Nadal takes the time, and plan, best for him
By Art Spander
WIMBLEDON, England — So you say, let’s go straight to the men’s final, Roger vs. Rafa, and do away with the prelims and more importantly the questions?
What, and miss out on all those great forehands and pointed comments?
Roger Federer, of course, breezed through his first-round Wimbledon match Monday, then Rafael Nadal did the same on Tuesday, defeating Dudi Sela of Israel, 6-3, 6-3, 6-2.
“I did a lot of games good with my serve,” said Nadal, who as a Spaniard can be excused for an occasional double fault with the King’s English. As, presumably, he will excuse the journalists for asking him everything from the irrelevant to the irreverent.
The scribes didn’t necessarily do a lot of bad things, more a few stupid things, or unneeded things, tossing at him questions that would have sent a diplomatic guy like Bill Belichick away in anger but simply left the 32-year-old Nadal bewildered.
Three weeks ago, Nadal won the French Open, Roland Garros, for an 11th time. But that’s played on clay, and Wimbledon is on grass. There are several run-up events on grass, in Britain, Germany and the Netherlands. Nadal didn’t enter one.
And why not, he was asked.
“Because if I play too much,” said the perceptive Nadal, “then I come here, all the questions are: Why you not play less? Now I play less and the question is: Why you are not playing?’“
It turned out he was playing with us.
“I am just joking,” he added.
As earlier in this first week of the Championships did a former three-time champ from the mid-1980s, Boris Becker. Now 50, Becker returns to Wimbledon each summer to work as a color commentator for the BBC.
According to The Guardian, Becker both swore at the BBC’s Sue Barker and stole a joke from nine-time champion Martina Navratilova, who also gets behind the microphones at Grand Slam events.
Becker, who is German, has declared bankruptcy and also been involved in a dispute with the Central African Republic over the validity of a diplomatic passport the country gave him. “He just wanted diplomatic immunity,” said Navratilova, “so he wouldn’t have to wait at customs.”
We’ll have to wait for that possible match between Nadal, the No. 2 seed, and Federer, the defending champ and No. 1 seed.

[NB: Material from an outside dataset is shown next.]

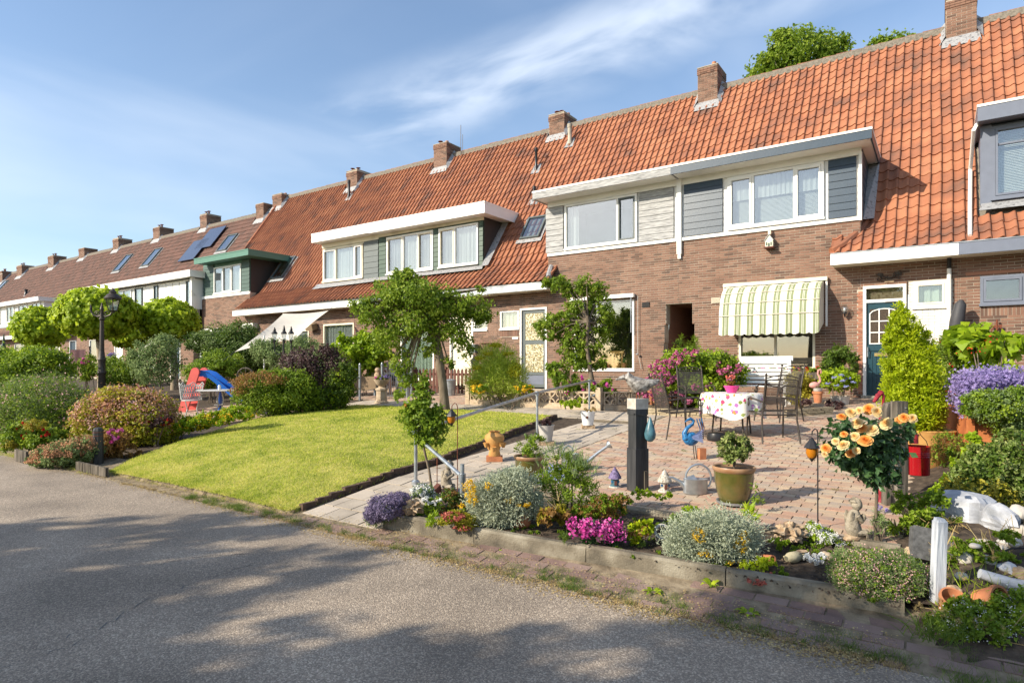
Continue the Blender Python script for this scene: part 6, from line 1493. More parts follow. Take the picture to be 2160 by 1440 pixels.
# vents, bird house, wall lamp, ornament
def slatbox(label, u, v, w, h_, m, n=5):
    q = P(u, v, 15.885); t = thing('wall_vent', label, 'vent', q)
    for i in range(n): loc(MB().box(-w / 2, w / 2, -.02, .0, -h_ / 2 + h_ * i / n, -h_ / 2 + h_ * (i + .6) / n), 'slat', m, t)
slatbox('dark slatted wall vent left of the passage', 1362, 642, .22, .14, 'plastic_black'); slatbox('yellowish slatted wall vent right of the passage', 1510, 633, .22, .14, 'fl_dill' if False else 'cream')
q = P(1625, 512, 15.885); bh = thing('bird_house', 'small white bird house shaped like a church on the brick wall', 'bird house', q)
loc(MB().box(-.085, .085, -.16, 0, -.12, .04).prism([(-.085, -.16, .04), (.085, -.16, .04), (0, -.16, .16)], (0, .16, 0)), 'body', 'cream', bh); loc(MB().prism([(-.11, -.18, .03), (0, -.18, .19), (0, -.18, .165), (-.10, -.18, .02)], (0, .19, 0)).prism([(.11, -.18, .03), (.10, -.18, .02), (0, -.18, .165), (0, -.18, .19)], (0, .19, 0)), 'roof', 'grey_wood', bh)
loc(MB().box(-.03, .03, -.12, -.06, .19, .27).lathe([(.04, .27), (.0, .36)], (0, -.09, 0), 4), 'steeple', 'cream', bh); loc(MB().box(-.11, .11, -.21, 0, -.15, -.12), 'base', 'red_timber', bh)
loc(MB().box(-.02, .02, -.165, -.162, -.12, -.03).box(-.065, -.035, -.165, -.162, -.09, -.01).box(.035, .065, -.165, -.162, -.09, -.01), 'window', 'green_paint', bh)
q = P(1783, 657, 15.88); wl = thing('wall_lamp', 'clear glass globe wall lamp left of the teal door', 'wall lamp', q); loc(MB().lathe([(.07, -.0), (.07, .03)], n=14).tube([(0, 0, 0)] * 1 + [(0, -.1, -.03)], .014, 6) if False else MB().tube([(0, -.02, -.1), (0, -.10, -.12), (0, -.12, -.06)], .016, 6), 'bracket', 'black_iron', wl)
loc(MB().lathe([(.045, -.06), (.05, -.04), (.045, -.02)], (0, -.12, 0), 12), 'socket', 'black_iron', wl, 40); loc(MB().blob((0, -.12, .05), (.085, .085, .085), 0), 'globe', 'glass', wl, True); loc(MB().blob((0, -.12, .03), (.028, .028, .045), 0), 'bulb', 'enamel_white', wl, True)
q = P(1876, 583, 15.885); og = thing('wall_ornament', 'dark wrought ornament of two butterflies above the teal door', 'ornament', q); mb = MB()
for s_ in (-1, 1):
    mb.tube(spiral((s_ * .12, -.02, .02), .09, .02, 0, s_ * 5, 12), .012, 5).tube(spiral((s_ * .20, -.02, -.04), .06, .015, 1, s_ * 5, 12), .010, 5).tube([(0, -.02, -.05), (s_ * .1, -.02, .0), (s_ * .26, -.02, .07)], .012, 5)
    mb.blob((s_ * .17, -.02, .05), (.06, .012, .035), .3, 3, 8)
loc(mb, 'scroll', 'wrought', og); loc(MB().box(-.09, .09, -.015, 0, -.13, -.09), 'name_plate', 'stone_brown', og)
q = P(1087, 713, 15.885); single('house_plate', 'small white plate on the brick between window and grey door', 'plate', MB().box(-.11, .11, -.012, 0, -.03, .03), 'white', q)
q = P(1027, 735, 15.86); tr_ = thing('wall_trellis', 'small brown diamond trellis on the brick beside the cream door', 'trellis', q); mb = MB()
for i in range(5):
    for s_ in (-1, 1): mb.tube([(-.25 + i * .1, 0, -.17), (-.25 + i * .1 + s_ * .17, 0, .17)], .008, 4)
mb.box(-.28, .28, -.01, .01, .17, .19); loc(mb, 'lattice', 'fence_brown', tr_)
q = P(1000, 735, 15.75); lt = T('mail_box', 'dark grey mail box on the brick beside the cream door', 'mail box', q, 0); loc(MB().box(-.10, .10, -.08, .08, -.14, .10).box(-.12, .12, -.1, .1, .1, .13), 'body', 'grey_paint', lt)
q = P(1001, 775, 15.4); ln2 = T('floor_lantern', 'black garden lantern half hidden behind the picket fence', 'lantern', (q.x, q.y, gh(0, q.y)), 0); loc(MB().lathe([(.09, 0), (.09, .6), (.13, .62), (.12, .66), (.10, .68), (.12, .86), (.16, .88), (.03, 1.02), (.02, 1.08)], n=8), 'body', 'black_iron', ln2)
PA, PB, PCc = P(2028, 632, 15.55), P(2005, 745, 15.6), P(1985, 800, 15.6); q = P(2010, 690, 15.72); pc_ = T('covered_parasol', 'tied-up parasol under a dark grey cover leaning on the white wall', 'parasol', (PCc.x, PCc.y, gh(0, 15.5)), 0)
MB().tube([PB, PB.lerp(PA, .15), PB.lerp(PA, .6), PB.lerp(PA, .92), PA], [.05, .10, .13, .10, .03], 12).build('cover', 'tarp', pc_, smooth=True); MB().tube([PB, PB.lerp(PCc, .6), PCc, PCc - Vector((.02, 0, .6))], [.04, .08, .12, .12], 10).build('cover_skirt', 'tarp', pc_, smooth=True)
q = P(2103, 690, 15.8); rn = T('rusty_ornament', 'rusty iron crook and ring hanging on the right brick wall', 'ornament', q, 0); loc(MB().tube([(0, 0, .15), (0, 0, -.06)], .02, 6).tube(spiral((0, 0, -.08), .09, .09, 0, 6.28, 16), .012, 5).box(-.10, -.02, -.01, .01, 0, .05).box(.0, .08, -.01, .01, .0, .05), 'ironwork', 'rust', rn)
# items in the big left window
cp_ = P(1290, 765, 16.05)
for i, (u, r) in enumerate([(1285, .055), (1295, .045), (1305, .075), (1318, .075)]):
    q = P(u, 775, 16.12); cz = 1.53; lab = ['smallest-but-one cactus at the left of the window row', 'smallest cactus, second in the window row', 'large round cactus, third in the window row', 'large round cactus at the right end of the window row'][i]
    c = thing('cactus', lab, 'cactus', (q.x, 16.12, cz), 'cacti on the window sill'); loc(MB().lathe([(r * .75, 0), (r, .10), (r, .13)], n=12), 'pot', 'terracotta', c, 40); loc(MB().blob((0, 0, .13 + r * .8), (r * .95, r * .95, r), .05, 6, 12), 'cactus_body', 'lf_grey', c, True)
q = P(1300, 760, 16.35); ch = thing('wooden_chair', 'back of an orange-brown wooden chair inside the window', 'chair', (q.x, 16.4, .95)); mb = MB()
for i in range(4): loc(MB().box(-.17 + i * .1, -.12 + i * .1, 0, .02, .55, .98), 'slat', 'terra_ochre', ch)
loc(MB().box(-.22, .22, -.01, .03, .98, 1.06), 'top_rail', 'terra_ochre', ch); loc(MB().box(-.22, .22, -.01, .4, .45, .5), 'seat', 'terra_ochre', ch)
for x in (-.2, .17): loc(MB().box(x, x + .03, 0, .03, 0, .5), 'leg', 'terra_ochre', ch)
# window box flowers under the striped awning
wb = thing('window_box', 'long window box with red and pink flowers beneath the front window', 'window box', (-3.3, 15.7, 1.3)); loc(MB().box(-.95, 1.0, -.12, .10, -.02, .14), 'trough', 'old_timber', wb)
aloc(cloud([((x, 0, .17), (.2, .12, .07)) for x in np.arange(-.85, 1, .22)], .05, 1.6), 'foliage', 'lf_mid', wb)
aloc(cloud([((x, -.05, .20), (.18, .12, .07)) for x in np.arange(-.85, 1, .44)], .04, .7, 'petal', inner=0), 'red_blossom', 'fl_red', wb); aloc(cloud([((x, -.05, .20), (.18, .12, .07)) for x in np.arange(-.6, 1, .44)], .04, .6, 'petal', inner=0), 'pink_blossom', 'fl_mag', wb)
# hydrangea with separate flower heads
dH = 13.4
hy = plant('hydrangea_bush', 'large hydrangea bush with many pink flower heads left of the bench', 'bush', [(1445, 775, 52, 38), (1500, 775, 50, 36), (1535, 790, 36, 34), (1470, 820, 62, 38), (1420, 815, 38, 40), (1400, 790, 26, 30), (1500, 845, 40, 26)], .085, 'lf_mid', dH, 1.7, extras=[('pale_leaf', 'lf_lime', 'leaf', .07, .5, None, {'top': True})])
fm = arr_mesh('flower_head', *cloud([((0, 0, 0), (.085, .085, .055))], .034, 4.0, 'petal', inner=.1, wild=.5, cr=.05), 'fl_pink')
heads = [(1448, 742), (1432, 748), (1465, 744), (1418, 756), (1403, 762), (1388, 768), (1375, 776), (1412, 768), (1395, 780), (1430, 762), (1378, 790), (1392, 792), (1405, 786), (1368, 803), (1382, 806), (1397, 802), (1360, 815), (1374, 820), (1390, 824), (1352, 826), (1366, 833), (1380, 838), (1357, 842), (1408, 808), (1422, 798), (1455, 764), (1513, 768), (1520, 784), (1533, 778), (1547, 786), (1540, 798), (1466, 816), (1480, 820), (1490, 814), (1440, 838), (1452, 846), (1500, 826), (1560, 775), (1430, 830)]
for i, (u, v) in enumerate(heads):
    q = PD(u, v, 12.75 + .25 * random.random()); o = bpy.data.objects.new('flower_head', fm); COL.objects.link(o); o.parent = hy; o.location = q - ORG[hy.name]; s_ = random.uniform(.9, 1.35); o.scale = (s_, s_, s_); o.rotation_euler = (random.uniform(.2, .9), random.uniform(-.3, .3), random.uniform(0, 6))
plant('juniper_shrub', 'bright green upright juniper standing in the brick passage', 'shrub', [(1437, 735, 18, 30), (1460, 738, 18, 32), (1448, 755, 26, 22)], .09, 'lf_mid', 15.3, 2.6, 'needle', outw=.9, droop=-1.2, wild=.4)
plant('brown_heather', 'brownish dried plant at the foot of the hydrangea', 'plant', [(1398, 845, 22, 12), (1412, 838, 14, 12)], .05, 'lf_purple', 12.9, 1.6, extras=[('bronze_tip', 'fl_bronze', 'petal', .03, .4, None, {})])
p = at(1373, 856); t = T('terracotta_pot', 'tall slim terracotta pot beneath the pink hydrangea heads', 'pot', p); k = K(p); loc(MB().lathe([(6 * k, 0), (9 * k, 26 * k), (12 * k, 28 * k), (12 * k, 32 * k), (10 * k, 32 * k)], n=18), 'body', 'terracotta', t, 40)
# dry stone edging of the beds by the house
def edging(name, label, a, b, rows=3):
    a, b = Vector(a), Vector(b); t = thing(name, label, 'edging', a); dr = (b - a); L_ = dr.length; ang = math.atan2(dr.y, dr.x); me = {}
    for r in range(rows):
        x = 0
        while x < L_:
            w = random.uniform(.12, .26); c = a + dr.normalized() * min(x + w / 2, L_)
            MBs = MB().cbox((0, 0, 0), (w - .012, .14, .042)); o = loc(MBs, 'stone', 'slate_wall', t); q = c - a
            o.location = (q.x, q.y + random.uniform(-.012, .012), .01 + r * .048 + (c.z - a.z)); o.rotation_euler = (random.uniform(-.05, .05), random.uniform(-.04, .04), ang + random.uniform(-.05, .05)); x += w
e0, e1 = at(1345, 872), at(1500, 880); edging('stone_edging', 'low stacked stone edging in front of the hydrangea', (e0.x, e0.y, e0.z), (e1.x, e1.y, e1.z))
e0, e1 = at(1655, 878), at(1748, 872); edging('stone_edging', 'low stacked stone edging below the flamingo pot', (e0.x, e0.y, e0.z), (e1.x, e1.y, e1.z))
# bench
bp = P(1591, 800, 13.9); bp.z = gh(0, 13.9); bw = abs(P(1662, 800, 13.9).x - P(1520, 800, 13.9).x); be = T('garden_bench', 'white slatted wooden bench behind the patio table', 'bench', bp, 0)
for i in range(6): loc(MB().box(-bw / 2 + .03, bw / 2 - .03, .22 + .012 * i, .24 + .012 * i, .46 + i * .085, .52 + i * .085), 'back_slat', 'bench_white', be)
loc(MB().box(-bw / 2 + .33, bw / 2 + .02, .30, .32, .95, 1.05), 'top_board', 'bench_white', be)
for i in range(5): loc(MB().box(-bw / 2, bw / 2, -.22 + i * .09, -.15 + i * .09, .40, .425), 'seat_slat', 'bench_white', be)
for x in (-bw / 2 + .04, bw / 2 - .04):
    loc(MB().box(x - .03, x + .03, .24, .30, 0, .98), 'leg', 'bench_white', be); loc(MB().box(x - .03, x + .03, -.24, -.18, 0, .62), 'leg', 'bench_white', be); loc(MB().box(x - .04, x + .04, -.26, .25, .62, .65), 'armrest', 'bench_white', be)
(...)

Tennis, as baseball used to be, is a sport without a clock — and in truth, baseball still can go for hours, depending on the action or lack of it. Now Wimbledon may rule that a player must not take longer than 25 seconds to serve after the previous point.
“Personally,” said Nadal, “I don’t feel that’s going to bother me in terms of the sport. It you want to see a quick game without thinking, well done. If you want to keep playing in a sport you need to think, you need to play with more tactics, you want to have long and good rallies. Then you are going the wrong way.
“But seems like sometimes is only about the business. So I cannot support this, because I don’t feel the matches that stay for the history of our sport went that quick. All the matches that have been important in the history of our sport have been four hours, five hours.”
One of those was 10 years ago, 2008, when Nadal, in a 4-hour, 48-minute match that was decided 9-7 in the fifth set, outlasted Federer in what was the longest — and arguably, the greatest — Wimbledon final in history.
Think anyone that day was saying tennis needs a clock? It they wanted anything, it was a rematch. It isn’t speed that matters, it’s quality.
“To play these matches, you need time between points,” said Nadal, “because you cannot play points in a row with long rallies, with emotional points, having only 25 seconds between points.”
Great sport, whether it lasts minutes or hours, is timeless.